Perhaps you’ve read a few–even a few dozen–stories describing the negotiated compromise legislation that passed unanimously out of the Senate Foreign Relations Committee yesterday, which the President will sign.  Odds are, however, that virtually none of those stories, online or in print, contains the language of the agreement, or even a link to it so that you might assess it for yourself.  (Why does this media failure to link to the relevant documents–even to legislation!–remain the default rule?)  [UPDATE:  Not surprisingly, Jack Goldsmith is the exception to the rule.  A bit more on Jack’s post below.]

Well, here is the amended Act, which would add a new Section 135 to the Atomic Energy Act of 1954.

As I read it, Section 135 would do two principal things.  First, subsection (d) would establish an extensive system of congressional reporting and oversight provisions related to the implementation of any agreement the P5+1 concludes with Iran.

Second, subsection (b) would establish a period during which the President could not exercise his existing statutory authorities to “waive, suspend, reduce, provide relief from, or otherwise limit the application of, any statutory sanctions with respect to Iran under any provision of law,” and during which he could not refrain from applying any such sanctions pursuant to an P5+1/Iran agreement.  With respect to new waivers, suspensions, etc., that period–what we might call the “nonwaiver” period–would begin 45 days before the President submits the Iran agreement to the congressional oversight committees, something that subsection (a) would require him to do within five days after reaching such agreement.  So, for example, if the P5+1 and Iran were to reach an agreement on June 30, then by July 5 the President would have to submit the agreement, together with certain certifications and verifications made by the Secretary of State (prescribed in subsection (a)), to the committees.  And in that case (that is, submission on July 5), he could not exercise his statutory authorities to effect any new waivers, suspensions, etc., after May 21.  (Assuming the agreement is not finalized until June 30, the nonwaiver period might begin as early as May 16, depending on when the President submits the agreement to Congress.)

When would the nonwaiver period end?  If both houses of Congress were to pass a resolution approving the deal, the nonwaiver period would end upon such a vote.  But assuming Congress does not do so, the nonwaiver period would extend for at least 30 days beyond the submission of the agreement to Congress.  So, in my hypo above, if the President were to submit the agreement to the committees on July 5, he would not be able to impose any new waivers, suspensions, etc., until at least August 4.  (Of course, the President could submit the agreement earlier, e.g., on July 1, in which case the clock would shift accordingly.)  And if, during that period, both houses of Congress pass a “joint resolution of disapproval” of the agreement, then the nonwaiver period would extend for at least twelve days beyond that, or until the President vetoes the joint resolution, even if that period extends beyond the first 30 days post-submission.  And if (as expected) the President does veto the resolution, his nonwaiver period would continue for another ten days beyond that, to give Congress an opportunity to override the veto.

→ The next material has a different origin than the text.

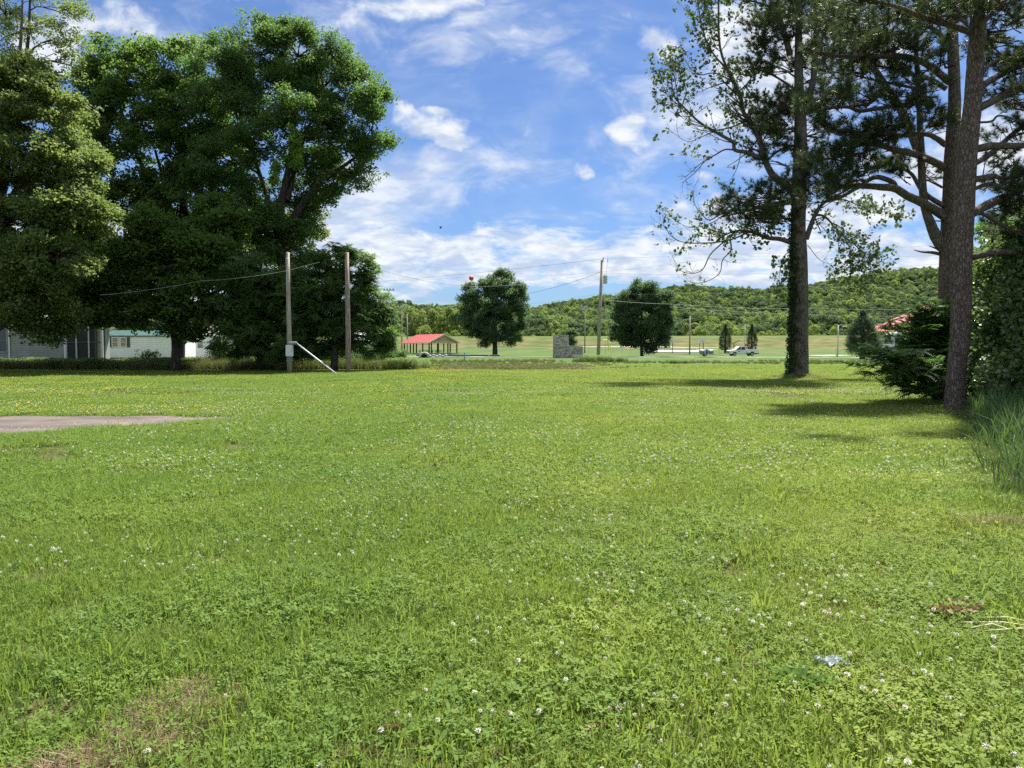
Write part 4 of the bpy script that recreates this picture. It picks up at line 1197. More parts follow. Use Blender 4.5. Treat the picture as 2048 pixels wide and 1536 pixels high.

I will assume here that if Congress does pass a joint resolution of disapproval, it will present it to the President two days later, in order to prevent him from imposing new waivers, etc., in the period between presentment and veto.  (The President has ten days after presentment in which to veto or sign a bill.)  So, in my hypo, if the President submitted the agreement on July 5, and there were sufficient votes in both houses to pass a joint resolution of disapproval (which of course might well not be the case), then presumably such a resolution would be passed on August 4, and presented to the President on August 6.  I’ll further assume he would veto it right away, e.g., in my hypo, on August 6, and then he could not effect any new waivers, suspensions, etc., until August 16.  (And if the President submitted the agreement earlier, say, on July 1, then this entire calendar would shift accordingly, and the nonwaiver period would end on about August 12 at the latest, with one caveat:  In the unlikely event Congress were to override the President’s veto of a joint resolution disapproving the agreement, then the joint resolution itself would prescribe the scope of the President’s waiver/suspension authority going forward.)

I concede that I might have some of this wrong–it’s simply my quick, preliminary take on the legislation.  I invite readers to weigh in with corrections/additions.  [UPDATE:  Jack Goldsmith has further thoughts on the operation and practical effects of the legislation.  I don’t know enough to opine on whether the bill is “sensible,” but otherwise, I agree with Jack’s assessment.  Passage of this bill will presumably mean that Secretary Kerry cannot promise the U.S. will lift any sanctions until mid-August; but I doubt that will be a serious obstacle in negotiations.  And, contrary to the New York Times editorial, I agree with Jack that I don’t believe the legislation will require Congress to vote on the agreement at all.]